▶ [Dataset excerpt]
--

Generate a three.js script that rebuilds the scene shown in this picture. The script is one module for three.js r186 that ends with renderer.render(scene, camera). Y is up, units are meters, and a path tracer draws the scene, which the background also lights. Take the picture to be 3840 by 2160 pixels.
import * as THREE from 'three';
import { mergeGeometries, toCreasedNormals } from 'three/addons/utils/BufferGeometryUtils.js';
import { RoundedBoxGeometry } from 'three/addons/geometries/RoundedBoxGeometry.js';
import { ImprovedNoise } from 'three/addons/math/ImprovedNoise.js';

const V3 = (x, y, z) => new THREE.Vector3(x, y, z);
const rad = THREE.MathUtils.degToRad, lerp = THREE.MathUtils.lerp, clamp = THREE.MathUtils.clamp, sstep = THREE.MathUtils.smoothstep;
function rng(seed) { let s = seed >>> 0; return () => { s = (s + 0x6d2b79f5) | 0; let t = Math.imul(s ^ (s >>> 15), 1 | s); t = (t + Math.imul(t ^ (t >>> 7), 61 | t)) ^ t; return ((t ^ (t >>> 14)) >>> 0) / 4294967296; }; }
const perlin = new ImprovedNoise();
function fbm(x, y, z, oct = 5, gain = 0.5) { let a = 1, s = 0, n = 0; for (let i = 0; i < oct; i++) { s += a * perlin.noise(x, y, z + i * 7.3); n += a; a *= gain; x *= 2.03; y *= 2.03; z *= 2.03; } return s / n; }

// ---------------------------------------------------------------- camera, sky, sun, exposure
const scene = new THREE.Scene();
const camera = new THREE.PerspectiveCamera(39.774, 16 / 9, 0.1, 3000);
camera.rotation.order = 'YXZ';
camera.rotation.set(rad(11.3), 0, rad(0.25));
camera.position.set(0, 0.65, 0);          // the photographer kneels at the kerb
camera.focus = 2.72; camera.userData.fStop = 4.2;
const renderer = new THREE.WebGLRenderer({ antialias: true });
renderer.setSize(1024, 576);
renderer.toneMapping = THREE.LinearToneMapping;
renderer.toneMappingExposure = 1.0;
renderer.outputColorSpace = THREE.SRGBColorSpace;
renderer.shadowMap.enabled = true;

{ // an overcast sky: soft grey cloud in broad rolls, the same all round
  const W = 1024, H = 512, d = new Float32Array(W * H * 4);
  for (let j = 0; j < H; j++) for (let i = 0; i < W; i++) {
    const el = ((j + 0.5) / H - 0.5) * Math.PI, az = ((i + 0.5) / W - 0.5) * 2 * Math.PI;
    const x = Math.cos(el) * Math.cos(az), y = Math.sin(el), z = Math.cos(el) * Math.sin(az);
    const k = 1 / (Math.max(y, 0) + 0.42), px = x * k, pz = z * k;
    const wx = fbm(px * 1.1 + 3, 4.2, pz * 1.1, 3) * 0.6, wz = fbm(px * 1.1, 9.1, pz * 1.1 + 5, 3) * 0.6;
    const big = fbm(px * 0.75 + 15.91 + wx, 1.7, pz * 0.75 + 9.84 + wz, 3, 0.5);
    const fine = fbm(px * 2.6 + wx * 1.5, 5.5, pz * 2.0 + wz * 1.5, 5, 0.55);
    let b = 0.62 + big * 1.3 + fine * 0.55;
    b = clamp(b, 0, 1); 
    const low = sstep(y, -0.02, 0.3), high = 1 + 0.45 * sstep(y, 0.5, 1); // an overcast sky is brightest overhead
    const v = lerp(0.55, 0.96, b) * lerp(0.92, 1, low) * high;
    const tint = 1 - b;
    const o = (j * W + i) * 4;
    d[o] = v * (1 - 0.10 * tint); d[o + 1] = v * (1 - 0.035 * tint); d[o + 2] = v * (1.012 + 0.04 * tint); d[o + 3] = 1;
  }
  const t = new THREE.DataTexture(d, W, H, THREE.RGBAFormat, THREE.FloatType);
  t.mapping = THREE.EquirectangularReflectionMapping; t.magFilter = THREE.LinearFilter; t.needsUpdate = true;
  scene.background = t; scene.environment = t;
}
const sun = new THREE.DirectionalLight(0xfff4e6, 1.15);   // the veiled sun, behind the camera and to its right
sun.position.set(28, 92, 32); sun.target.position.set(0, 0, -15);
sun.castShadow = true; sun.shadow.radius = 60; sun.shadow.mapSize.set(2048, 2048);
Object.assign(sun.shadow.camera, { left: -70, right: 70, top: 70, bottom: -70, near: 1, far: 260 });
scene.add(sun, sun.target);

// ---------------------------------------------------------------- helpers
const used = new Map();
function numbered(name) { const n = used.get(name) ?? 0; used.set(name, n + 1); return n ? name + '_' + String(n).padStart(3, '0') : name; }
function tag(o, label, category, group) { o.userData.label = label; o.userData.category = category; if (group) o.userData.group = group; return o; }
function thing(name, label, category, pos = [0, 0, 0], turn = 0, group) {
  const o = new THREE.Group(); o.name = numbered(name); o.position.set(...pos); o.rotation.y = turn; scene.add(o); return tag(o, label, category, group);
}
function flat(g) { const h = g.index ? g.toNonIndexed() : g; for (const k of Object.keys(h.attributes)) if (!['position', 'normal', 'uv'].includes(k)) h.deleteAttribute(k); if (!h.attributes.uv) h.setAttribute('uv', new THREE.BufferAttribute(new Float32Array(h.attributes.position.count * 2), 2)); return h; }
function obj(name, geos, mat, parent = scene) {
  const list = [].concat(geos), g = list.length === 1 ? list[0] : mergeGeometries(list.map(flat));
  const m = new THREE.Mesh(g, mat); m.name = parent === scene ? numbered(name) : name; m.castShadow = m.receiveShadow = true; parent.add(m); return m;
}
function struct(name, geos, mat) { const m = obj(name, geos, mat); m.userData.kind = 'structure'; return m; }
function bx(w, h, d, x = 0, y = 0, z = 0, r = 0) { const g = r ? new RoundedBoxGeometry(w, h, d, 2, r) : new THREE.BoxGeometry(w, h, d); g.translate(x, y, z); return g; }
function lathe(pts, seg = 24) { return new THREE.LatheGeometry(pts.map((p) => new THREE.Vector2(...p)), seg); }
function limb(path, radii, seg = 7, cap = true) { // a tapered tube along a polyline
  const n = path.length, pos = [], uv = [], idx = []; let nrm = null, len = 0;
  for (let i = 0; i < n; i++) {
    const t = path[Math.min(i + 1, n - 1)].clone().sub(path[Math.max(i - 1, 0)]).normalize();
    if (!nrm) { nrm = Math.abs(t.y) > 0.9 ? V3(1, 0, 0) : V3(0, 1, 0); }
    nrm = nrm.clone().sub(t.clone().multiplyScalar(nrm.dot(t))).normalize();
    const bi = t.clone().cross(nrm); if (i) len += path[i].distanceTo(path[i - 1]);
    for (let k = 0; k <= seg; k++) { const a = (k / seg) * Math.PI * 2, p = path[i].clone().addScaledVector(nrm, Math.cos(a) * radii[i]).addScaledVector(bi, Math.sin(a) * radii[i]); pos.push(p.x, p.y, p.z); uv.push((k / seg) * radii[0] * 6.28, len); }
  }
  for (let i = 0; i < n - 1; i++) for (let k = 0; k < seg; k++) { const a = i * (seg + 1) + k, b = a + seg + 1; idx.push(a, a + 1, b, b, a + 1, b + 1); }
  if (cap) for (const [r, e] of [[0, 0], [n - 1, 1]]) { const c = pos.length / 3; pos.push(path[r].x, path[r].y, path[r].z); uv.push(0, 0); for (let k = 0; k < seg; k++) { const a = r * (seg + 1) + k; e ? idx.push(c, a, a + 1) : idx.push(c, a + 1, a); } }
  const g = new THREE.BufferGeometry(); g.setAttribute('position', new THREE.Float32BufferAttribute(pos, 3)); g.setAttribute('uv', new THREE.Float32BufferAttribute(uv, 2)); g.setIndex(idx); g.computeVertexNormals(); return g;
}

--

▶ [Task to carry out]
Copy out the data shown above without altering anything.

▶ [Solution below]
Generate a three.js script that rebuilds the scene shown in this picture. The script is one module for three.js r186 that ends with renderer.render(scene, camera). Y is up, units are meters, and a path tracer draws the scene, which the background also lights. Take the picture to be 3840 by 2160 pixels.
import * as THREE from 'three';
import { mergeGeometries, toCreasedNormals } from 'three/addons/utils/BufferGeometryUtils.js';
import { RoundedBoxGeometry } from 'three/addons/geometries/RoundedBoxGeometry.js';
import { ImprovedNoise } from 'three/addons/math/ImprovedNoise.js';

const V3 = (x, y, z) => new THREE.Vector3(x, y, z);
const rad = THREE.MathUtils.degToRad, lerp = THREE.MathUtils.lerp, clamp = THREE.MathUtils.clamp, sstep = THREE.MathUtils.smoothstep;
function rng(seed) { let s = seed >>> 0; return () => { s = (s + 0x6d2b79f5) | 0; let t = Math.imul(s ^ (s >>> 15), 1 | s); t = (t + Math.imul(t ^ (t >>> 7), 61 | t)) ^ t; return ((t ^ (t >>> 14)) >>> 0) / 4294967296; }; }
const perlin = new ImprovedNoise();
function fbm(x, y, z, oct = 5, gain = 0.5) { let a = 1, s = 0, n = 0; for (let i = 0; i < oct; i++) { s += a * perlin.noise(x, y, z + i * 7.3); n += a; a *= gain; x *= 2.03; y *= 2.03; z *= 2.03; } return s / n; }

// ---------------------------------------------------------------- camera, sky, sun, exposure
const scene = new THREE.Scene();
const camera = new THREE.PerspectiveCamera(39.774, 16 / 9, 0.1, 3000);
camera.rotation.order = 'YXZ';
camera.rotation.set(rad(11.3), 0, rad(0.25));
camera.position.set(0, 0.65, 0);          // the photographer kneels at the kerb
camera.focus = 2.72; camera.userData.fStop = 4.2;
const renderer = new THREE.WebGLRenderer({ antialias: true });
renderer.setSize(1024, 576);
renderer.toneMapping = THREE.LinearToneMapping;
renderer.toneMappingExposure = 1.0;
renderer.outputColorSpace = THREE.SRGBColorSpace;
renderer.shadowMap.enabled = true;

{ // an overcast sky: soft grey cloud in broad rolls, the same all round
  const W = 1024, H = 512, d = new Float32Array(W * H * 4);
  for (let j = 0; j < H; j++) for (let i = 0; i < W; i++) {
    const el = ((j + 0.5) / H - 0.5) * Math.PI, az = ((i + 0.5) / W - 0.5) * 2 * Math.PI;
    const x = Math.cos(el) * Math.cos(az), y = Math.sin(el), z = Math.cos(el) * Math.sin(az);
    const k = 1 / (Math.max(y, 0) + 0.42), px = x * k, pz = z * k;
    const wx = fbm(px * 1.1 + 3, 4.2, pz * 1.1, 3) * 0.6, wz = fbm(px * 1.1, 9.1, pz * 1.1 + 5, 3) * 0.6;
    const big = fbm(px * 0.75 + 15.91 + wx, 1.7, pz * 0.75 + 9.84 + wz, 3, 0.5);
    const fine = fbm(px * 2.6 + wx * 1.5, 5.5, pz * 2.0 + wz * 1.5, 5, 0.55);
    let b = 0.62 + big * 1.3 + fine * 0.55;
    b = clamp(b, 0, 1); 
    const low = sstep(y, -0.02, 0.3), high = 1 + 0.45 * sstep(y, 0.5, 1); // an overcast sky is brightest overhead
    const v = lerp(0.55, 0.96, b) * lerp(0.92, 1, low) * high;
    const tint = 1 - b;
    const o = (j * W + i) * 4;
    d[o] = v * (1 - 0.10 * tint); d[o + 1] = v * (1 - 0.035 * tint); d[o + 2] = v * (1.012 + 0.04 * tint); d[o + 3] = 1;
  }
  const t = new THREE.DataTexture(d, W, H, THREE.RGBAFormat, THREE.FloatType);
  t.mapping = THREE.EquirectangularReflectionMapping; t.magFilter = THREE.LinearFilter; t.needsUpdate = true;
  scene.background = t; scene.environment = t;
}
const sun = new THREE.DirectionalLight(0xfff4e6, 1.15);   // the veiled sun, behind the camera and to its right
sun.position.set(28, 92, 32); sun.target.position.set(0, 0, -15);
sun.castShadow = true; sun.shadow.radius = 60; sun.shadow.mapSize.set(2048, 2048);
Object.assign(sun.shadow.camera, { left: -70, right: 70, top: 70, bottom: -70, near: 1, far: 260 });
scene.add(sun, sun.target);

// ---------------------------------------------------------------- helpers
const used = new Map();
function numbered(name) { const n = used.get(name) ?? 0; used.set(name, n + 1); return n ? name + '_' + String(n).padStart(3, '0') : name; }
function tag(o, label, category, group) { o.userData.label = label; o.userData.category = category; if (group) o.userData.group = group; return o; }
function thing(name, label, category, pos = [0, 0, 0], turn = 0, group) {
  const o = new THREE.Group(); o.name = numbered(name); o.position.set(...pos); o.rotation.y = turn; scene.add(o); return tag(o, label, category, group);
}
function flat(g) { const h = g.index ? g.toNonIndexed() : g; for (const k of Object.keys(h.attributes)) if (!['position', 'normal', 'uv'].includes(k)) h.deleteAttribute(k); if (!h.attributes.uv) h.setAttribute('uv', new THREE.BufferAttribute(new Float32Array(h.attributes.position.count * 2), 2)); return h; }
function obj(name, geos, mat, parent = scene) {
  const list = [].concat(geos), g = list.length === 1 ? list[0] : mergeGeometries(list.map(flat));
  const m = new THREE.Mesh(g, mat); m.name = parent === scene ? numbered(name) : name; m.castShadow = m.receiveShadow = true; parent.add(m); return m;
}
function struct(name, geos, mat) { const m = obj(name, geos, mat); m.userData.kind = 'structure'; return m; }
function bx(w, h, d, x = 0, y = 0, z = 0, r = 0) { const g = r ? new RoundedBoxGeometry(w, h, d, 2, r) : new THREE.BoxGeometry(w, h, d); g.translate(x, y, z); return g; }
function lathe(pts, seg = 24) { return new THREE.LatheGeometry(pts.map((p) => new THREE.Vector2(...p)), seg); }
function limb(path, radii, seg = 7, cap = true) { // a tapered tube along a polyline
  const n = path.length, pos = [], uv = [], idx = []; let nrm = null, len = 0;
  for (let i = 0; i < n; i++) {
    const t = path[Math.min(i + 1, n - 1)].clone().sub(path[Math.max(i - 1, 0)]).normalize();
    if (!nrm) { nrm = Math.abs(t.y) > 0.9 ? V3(1, 0, 0) : V3(0, 1, 0); }
    nrm = nrm.clone().sub(t.clone().multiplyScalar(nrm.dot(t))).normalize();
    const bi = t.clone().cross(nrm); if (i) len += path[i].distanceTo(path[i - 1]);
    for (let k = 0; k <= seg; k++) { const a = (k / seg) * Math.PI * 2, p = path[i].clone().addScaledVector(nrm, Math.cos(a) * radii[i]).addScaledVector(bi, Math.sin(a) * radii[i]); pos.push(p.x, p.y, p.z); uv.push((k / seg) * radii[0] * 6.28, len); }
  }
  for (let i = 0; i < n - 1; i++) for (let k = 0; k < seg; k++) { const a = i * (seg + 1) + k, b = a + seg + 1; idx.push(a, a + 1, b, b, a + 1, b + 1); }
  if (cap) for (const [r, e] of [[0, 0], [n - 1, 1]]) { const c = pos.length / 3; pos.push(path[r].x, path[r].y, path[r].z); uv.push(0, 0); for (let k = 0; k < seg; k++) { const a = r * (seg + 1) + k; e ? idx.push(c, a, a + 1) : idx.push(c, a + 1, a); } }
  const g = new THREE.BufferGeometry(); g.setAttribute('position', new THREE.Float32BufferAttribute(pos, 3)); g.setAttribute('uv', new THREE.Float32BufferAttribute(uv, 2)); g.setIndex(idx); g.computeVertexNormals(); return g;
}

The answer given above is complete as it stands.